Artist Graeme Patterson explored the notion of passing the time through repetitive activity. The artist assembled a ping-pong table from found materials in the bunker in what appeared to have once been an office cubicle. Patterson projected a slow-motion video of himself playing ping-pong with a friend on a damp bunker wall, focusing the viewer on the physical dialogue between the two players. Adriana Kuiper’s Underground Leisure provided bunker visitors with a constructive diversion.
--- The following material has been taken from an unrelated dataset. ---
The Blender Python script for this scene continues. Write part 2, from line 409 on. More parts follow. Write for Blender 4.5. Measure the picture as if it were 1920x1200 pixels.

Built with found wood, the motion of its porch swing activated a car battery, turning a pump that watered plants.

Many exhibitors recontextualized older work in the bunker. Artist Daniel Joyce played on themes of isolation and survivalism, juxtaposing his replication of Winslow Homer’s The Gulf Stream with a copy of Stephen King’s Misery. Robert Zingone’s fibreglass-piping-and-balloon sculptures, which originally served as a critique of the brutalist architecture of the Dalhousie Art Gallery, brought to mind the temporal nature of pop-up structures at expos and fairs. His airy, bulbous sculptures stood in stark contrast to the heaviness and austerity of the space around them, reminding bunker visitors that soon this moment in time would also be buried by new layers of history.